日本大学において、再びスポーツ部を巡る問題が浮上しています。今年6月には重量挙げ部の元監督が特待生の授業料不正受領で逮捕されたばかりですが、今度は別の体育会系クラブで指導者のハラスメント疑惑が明らかになりました。
日大のキャンパスまたは関連施設。同大学ではボート部監督による問題が浮上しており、早急な対応が求められている。

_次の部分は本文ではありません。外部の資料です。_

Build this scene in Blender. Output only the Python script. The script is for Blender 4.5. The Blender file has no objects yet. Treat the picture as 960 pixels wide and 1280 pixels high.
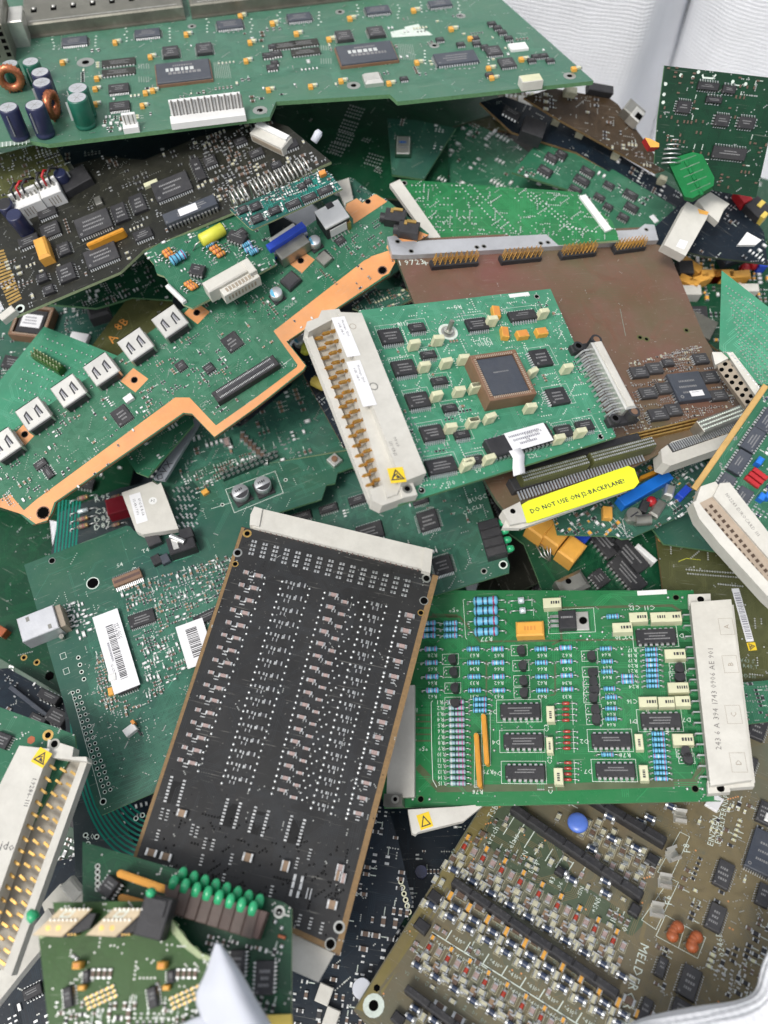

保護者からの情報によると、問題が指摘されているのは日大ボート部の監督です。学生に対する差別的発言、暴言、恫喝が常態化していたとされ、現在、大学の事務局がこの件について調査を進めているとのことです。学生の保護者は、被害を受けた学生たちから直接聞き取りを行い、その実態を明らかにしています。
疑惑のボート部監督とは?その指導歴と評判
問題のボート部監督は、日本大学ボート部のOBであり、卒業後は地元である兵庫県神戸市を拠点に、ボート競技の指導と普及活動に従事してきました。2012年からは中学生を対象としたボートクラブの監督を務め、全国レベルの選手を多数輩出するなど、実績を積んできた人物です。2013年にはNPO法人を設立し、ボート競技を核とした地域スポーツ普及活動にも尽力してきました。日大ボート部の監督に就任したのは2023年で、今年で3年目を迎えます。関係者からは「かなりスパルタ指導で知られた人物」という評価が聞かれています。しかし、その指導は、時に学生の精神的健康を脅かす言動を伴っていたとされています。
学生が告発した日常的なハラスメントの実態
告発を行ったのは、2024年4月に日大に入学し、同時にボート部に入部・入寮した学生です。彼らへの聞き取り調査によると、入寮直後から監督による暴言や恫喝が始まり、それが今年6月まで日常的に繰り返されていたとされています。学生たちは「監督からの日常的な暴言に精神的に耐えられない。明らかなパワハラと感じる言動もあり、監督を解任してほしい」と訴えています。
具体的には、学生の人格を否定する発言や差別的な言動が日常的に繰り返されており、場所や日時が特定できる以下のような事例が挙げられています。
【ケース1:公益通報への報復ともとれる脅迫行為】
2023年12月、タイで開催された「U19アジアローイングジュニア選手権大会」において、当時高校生だった一人の学生が他校の選手からプライバシー侵害のトラブルに巻き込まれました。この問題は1年以上にわたって未解決のままで、日大入学後も続いていたため、精神的に追い詰められたこの学生は、同じボート部の仲間に相談しました。
部内で監督の暴言が常態化している現状から、「訴えても揉み消される可能性がある」と判断した二人の学生は、2025年4月21日、まずスポーツ庁に対し、プライバシー侵害問題に対する適正な措置を求める公益通報を行いました。その後、5月2日には同様の書面を大学の監督およびコーチ陣にも提出しました。
しかし、その夜、トラブルに巻き込まれた学生は監督とコーチの一人に呼び出され、監督から以下のような厳しい叱責を受けたとされています。
- 「こんなこと(公益通報)をしていると、学費免除がなくなるぞ」
- 「補助金がなくなるぞ」
- 「除籍もあり得る」
さらにその翌日、一緒に公益通報を行ったもう一人の学生も呼び出され、監督は彼に対しても次のように叱責しました。
- 「お前の学費免除もなくなるぞ」
- 「首を突っ込むと、自分が損をするぞ」
これらの言動は、学生が問題を外部に訴えたことへの報復であり、トラブルを隠蔽しようとする圧力がかけられた可能性が指摘されています。
結論と今後の対応
今回の告発は、日本大学ボート部における指導者の深刻なハラスメント問題を示唆しています。学生が精神的な苦痛を訴え、大学側が「公益通報」に対する不利益な取り扱いを示唆したとされる事実は、大学のガバナンスと学生保護の姿勢に大きな疑問を投げかけるものです。
日大には、過去の不祥事から学んだ教訓を活かし、今回の疑惑に対し透明性をもって速やかに、そして厳正に対応することが強く求められます。学生が安心して学業とスポーツに打ち込める環境を確保するためにも、徹底的な事実確認と、必要に応じた適切な措置が急務と言えるでしょう。